##### SOURCE DATA
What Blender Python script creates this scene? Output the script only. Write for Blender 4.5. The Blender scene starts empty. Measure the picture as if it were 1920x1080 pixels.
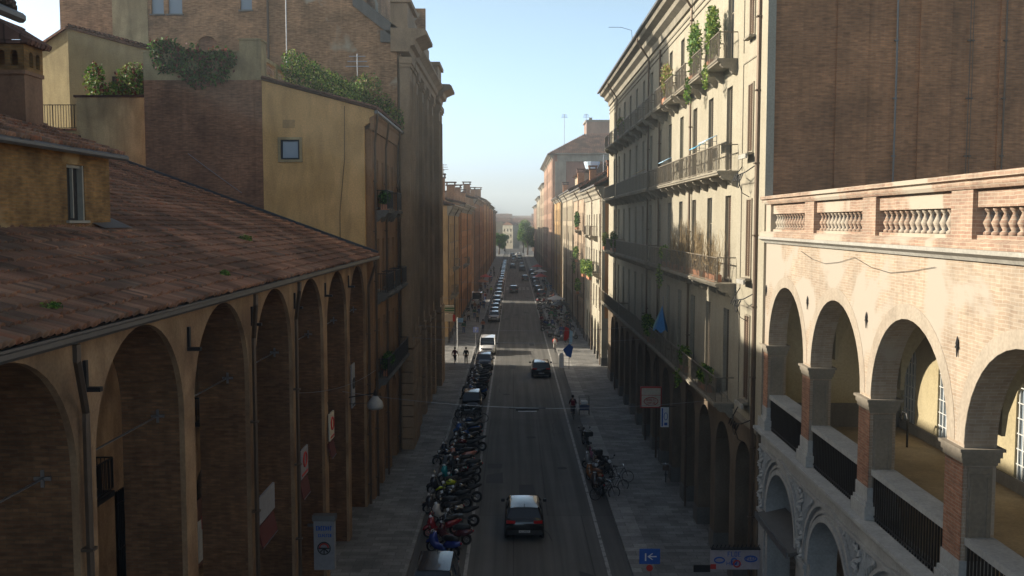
import bpy, math, random
from math import sin, cos, pi, radians as R
from mathutils import Vector, Matrix
from mathutils.geometry import tessellate_polygon
S = bpy.context.scene
COL = S.collection
rnd = random.Random(7)

# ---------------------------------------------------------------- camera, sky, sun, exposure
cam_d = bpy.data.cameras.new('camera'); cam = bpy.data.objects.new('camera', cam_d); COL.objects.link(cam)
cam.location = (0, 0, 14.7); cam.rotation_euler = (R(90 - 4.03), 0, R(0.1))
cam_d.sensor_width = 36; cam_d.lens = 36 * 1750 / 1920; cam_d.clip_end = 6000; cam_d.clip_start = 0.3
S.camera = cam
SUN_EL, SUN_AZ = R(24), R(10)          # azimuth: degrees ahead of straight left
W = bpy.data.worlds.new("World"); S.world = W; W.use_nodes = True
nt = W.node_tree; bg = nt.nodes['Background']
sky = nt.nodes.new('ShaderNodeTexSky'); sky.sky_type = 'NISHITA'; sky.sun_disc = False
sky.sun_elevation = SUN_EL; sky.sun_rotation = R(-90) + SUN_AZ; sky.air_density = 1.0; sky.dust_density = 2.6; sky.ozone_density = 1.0
tcw = nt.nodes.new('ShaderNodeTexCoord'); spw = nt.nodes.new('ShaderNodeSeparateXYZ'); nt.links.new(tcw.outputs['Generated'], spw.inputs[0])
rw = nt.nodes.new('ShaderNodeValToRGB'); nt.links.new(spw.outputs[2], rw.inputs[0]); rw.color_ramp.elements[0].position = .0; rw.color_ramp.elements[0].color = (.95, 1.2, 1.85, 1); rw.color_ramp.elements[1].position = .6; rw.color_ramp.elements[1].color = (.31, .3, .28, 1)
ew = rw.color_ramp.elements.new(.24); ew.color = (.8, .86, .82, 1)      # pale bright haze low in the sky, deeper zenith
mw = nt.nodes.new('ShaderNodeMix'); mw.data_type = 'RGBA'; mw.blend_type = 'MULTIPLY'; mw.inputs[0].default_value = 1; nt.links.new(sky.outputs[0], mw.inputs[6]); nt.links.new(rw.outputs[0], mw.inputs[7])
nt.links.new(mw.outputs[2], bg.inputs[0]); bg.inputs[1].default_value = 0.15
sd = bpy.data.lights.new('sun', 'SUN'); sd.energy = 4.3; sd.angle = R(0.5); sd.color = (1.0, 0.9, 0.74)
sun = bpy.data.objects.new('sun', sd); COL.objects.link(sun)
sdir = Vector((-cos(SUN_EL) * cos(SUN_AZ), cos(SUN_EL) * sin(SUN_AZ), sin(SUN_EL)))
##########
TASK REQUIREMENTS: Keep the pictures out of the copy and return the rest of the data above exactly.

COMPLETE ANSWER:
What Blender Python script creates this scene? Output the script only. Write for Blender 4.5. The Blender scene starts empty. Measure the picture as if it were 1920x1080 pixels.
import bpy, math, random
from math import sin, cos, pi, radians as R
from mathutils import Vector, Matrix
from mathutils.geometry import tessellate_polygon
S = bpy.context.scene
COL = S.collection
rnd = random.Random(7)

# ---------------------------------------------------------------- camera, sky, sun, exposure
cam_d = bpy.data.cameras.new('camera'); cam = bpy.data.objects.new('camera', cam_d); COL.objects.link(cam)
cam.location = (0, 0, 14.7); cam.rotation_euler = (R(90 - 4.03), 0, R(0.1))
cam_d.sensor_width = 36; cam_d.lens = 36 * 1750 / 1920; cam_d.clip_end = 6000; cam_d.clip_start = 0.3
S.camera = cam
SUN_EL, SUN_AZ = R(24), R(10)          # azimuth: degrees ahead of straight left
W = bpy.data.worlds.new("World"); S.world = W; W.use_nodes = True
nt = W.node_tree; bg = nt.nodes['Background']
sky = nt.nodes.new('ShaderNodeTexSky'); sky.sky_type = 'NISHITA'; sky.sun_disc = False
sky.sun_elevation = SUN_EL; sky.sun_rotation = R(-90) + SUN_AZ; sky.air_density = 1.0; sky.dust_density = 2.6; sky.ozone_density = 1.0
tcw = nt.nodes.new('ShaderNodeTexCoord'); spw = nt.nodes.new('ShaderNodeSeparateXYZ'); nt.links.new(tcw.outputs['Generated'], spw.inputs[0])
rw = nt.nodes.new('ShaderNodeValToRGB'); nt.links.new(spw.outputs[2], rw.inputs[0]); rw.color_ramp.elements[0].position = .0; rw.color_ramp.elements[0].color = (.95, 1.2, 1.85, 1); rw.color_ramp.elements[1].position = .6; rw.color_ramp.elements[1].color = (.31, .3, .28, 1)
ew = rw.color_ramp.elements.new(.24); ew.color = (.8, .86, .82, 1)      # pale bright haze low in the sky, deeper zenith
mw = nt.nodes.new('ShaderNodeMix'); mw.data_type = 'RGBA'; mw.blend_type = 'MULTIPLY'; mw.inputs[0].default_value = 1; nt.links.new(sky.outputs[0], mw.inputs[6]); nt.links.new(rw.outputs[0], mw.inputs[7])
nt.links.new(mw.outputs[2], bg.inputs[0]); bg.inputs[1].default_value = 0.15
sd = bpy.data.lights.new('sun', 'SUN'); sd.energy = 4.3; sd.angle = R(0.5); sd.color = (1.0, 0.9, 0.74)
sun = bpy.data.objects.new('sun', sd); COL.objects.link(sun)
sdir = Vector((-cos(SUN_EL) * cos(SUN_AZ), cos(SUN_EL) * sin(SUN_AZ), sin(SUN_EL)))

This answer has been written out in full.